__The request__:
Retype the whole listing below, character for character.

__Available data__:
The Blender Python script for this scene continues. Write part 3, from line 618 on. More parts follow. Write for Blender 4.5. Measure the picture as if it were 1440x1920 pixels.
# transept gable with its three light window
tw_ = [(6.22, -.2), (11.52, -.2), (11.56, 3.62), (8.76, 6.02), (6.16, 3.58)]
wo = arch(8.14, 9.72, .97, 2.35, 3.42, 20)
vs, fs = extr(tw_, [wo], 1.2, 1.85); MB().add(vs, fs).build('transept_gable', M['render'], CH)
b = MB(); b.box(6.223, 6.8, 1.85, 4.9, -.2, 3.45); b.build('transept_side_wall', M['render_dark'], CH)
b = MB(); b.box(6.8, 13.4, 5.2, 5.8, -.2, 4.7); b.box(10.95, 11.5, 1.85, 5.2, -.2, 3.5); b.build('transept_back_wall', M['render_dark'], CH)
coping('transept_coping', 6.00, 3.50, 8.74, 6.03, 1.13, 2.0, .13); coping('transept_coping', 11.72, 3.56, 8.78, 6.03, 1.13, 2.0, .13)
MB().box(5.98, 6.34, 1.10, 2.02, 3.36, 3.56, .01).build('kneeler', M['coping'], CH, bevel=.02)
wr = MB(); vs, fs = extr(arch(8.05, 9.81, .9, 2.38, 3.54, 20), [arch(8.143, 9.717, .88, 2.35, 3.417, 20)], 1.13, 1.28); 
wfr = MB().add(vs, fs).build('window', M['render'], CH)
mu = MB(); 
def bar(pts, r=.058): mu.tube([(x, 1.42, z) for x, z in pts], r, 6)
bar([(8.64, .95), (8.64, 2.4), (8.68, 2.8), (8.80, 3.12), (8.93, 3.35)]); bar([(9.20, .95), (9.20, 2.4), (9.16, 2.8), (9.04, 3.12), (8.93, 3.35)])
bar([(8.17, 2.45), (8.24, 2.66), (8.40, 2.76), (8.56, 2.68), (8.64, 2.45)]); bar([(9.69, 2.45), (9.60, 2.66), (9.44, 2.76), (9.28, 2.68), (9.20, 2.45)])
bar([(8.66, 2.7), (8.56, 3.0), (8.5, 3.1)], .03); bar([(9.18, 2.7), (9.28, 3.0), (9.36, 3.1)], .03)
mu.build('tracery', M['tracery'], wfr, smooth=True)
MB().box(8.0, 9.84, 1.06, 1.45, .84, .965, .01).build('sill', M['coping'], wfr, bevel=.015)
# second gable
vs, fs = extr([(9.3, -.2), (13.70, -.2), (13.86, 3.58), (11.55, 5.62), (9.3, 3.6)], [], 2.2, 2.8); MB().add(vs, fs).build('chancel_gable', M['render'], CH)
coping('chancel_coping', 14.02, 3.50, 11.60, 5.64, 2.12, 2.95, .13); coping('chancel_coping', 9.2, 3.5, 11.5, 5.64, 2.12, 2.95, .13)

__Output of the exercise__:
The Blender Python script for this scene continues. Write part 3, from line 618 on. More parts follow. Write for Blender 4.5. Measure the picture as if it were 1440x1920 pixels.
# transept gable with its three light window
tw_ = [(6.22, -.2), (11.52, -.2), (11.56, 3.62), (8.76, 6.02), (6.16, 3.58)]
wo = arch(8.14, 9.72, .97, 2.35, 3.42, 20)
vs, fs = extr(tw_, [wo], 1.2, 1.85); MB().add(vs, fs).build('transept_gable', M['render'], CH)
b = MB(); b.box(6.223, 6.8, 1.85, 4.9, -.2, 3.45); b.build('transept_side_wall', M['render_dark'], CH)
b = MB(); b.box(6.8, 13.4, 5.2, 5.8, -.2, 4.7); b.box(10.95, 11.5, 1.85, 5.2, -.2, 3.5); b.build('transept_back_wall', M['render_dark'], CH)
coping('transept_coping', 6.00, 3.50, 8.74, 6.03, 1.13, 2.0, .13); coping('transept_coping', 11.72, 3.56, 8.78, 6.03, 1.13, 2.0, .13)
MB().box(5.98, 6.34, 1.10, 2.02, 3.36, 3.56, .01).build('kneeler', M['coping'], CH, bevel=.02)
wr = MB(); vs, fs = extr(arch(8.05, 9.81, .9, 2.38, 3.54, 20), [arch(8.143, 9.717, .88, 2.35, 3.417, 20)], 1.13, 1.28); 
wfr = MB().add(vs, fs).build('window', M['render'], CH)
mu = MB(); 
def bar(pts, r=.058): mu.tube([(x, 1.42, z) for x, z in pts], r, 6)
bar([(8.64, .95), (8.64, 2.4), (8.68, 2.8), (8.80, 3.12), (8.93, 3.35)]); bar([(9.20, .95), (9.20, 2.4), (9.16, 2.8), (9.04, 3.12), (8.93, 3.35)])
bar([(8.17, 2.45), (8.24, 2.66), (8.40, 2.76), (8.56, 2.68), (8.64, 2.45)]); bar([(9.69, 2.45), (9.60, 2.66), (9.44, 2.76), (9.28, 2.68), (9.20, 2.45)])
bar([(8.66, 2.7), (8.56, 3.0), (8.5, 3.1)], .03); bar([(9.18, 2.7), (9.28, 3.0), (9.36, 3.1)], .03)
mu.build('tracery', M['tracery'], wfr, smooth=True)
MB().box(8.0, 9.84, 1.06, 1.45, .84, .965, .01).build('sill', M['coping'], wfr, bevel=.015)
# second gable
vs, fs = extr([(9.3, -.2), (13.70, -.2), (13.86, 3.58), (11.55, 5.62), (9.3, 3.6)], [], 2.2, 2.8); MB().add(vs, fs).build('chancel_gable', M['render'], CH)
coping('chancel_coping', 14.02, 3.50, 11.60, 5.64, 2.12, 2.95, .13); coping('chancel_coping', 9.2, 3.5, 11.5, 5.64, 2.12, 2.95, .13)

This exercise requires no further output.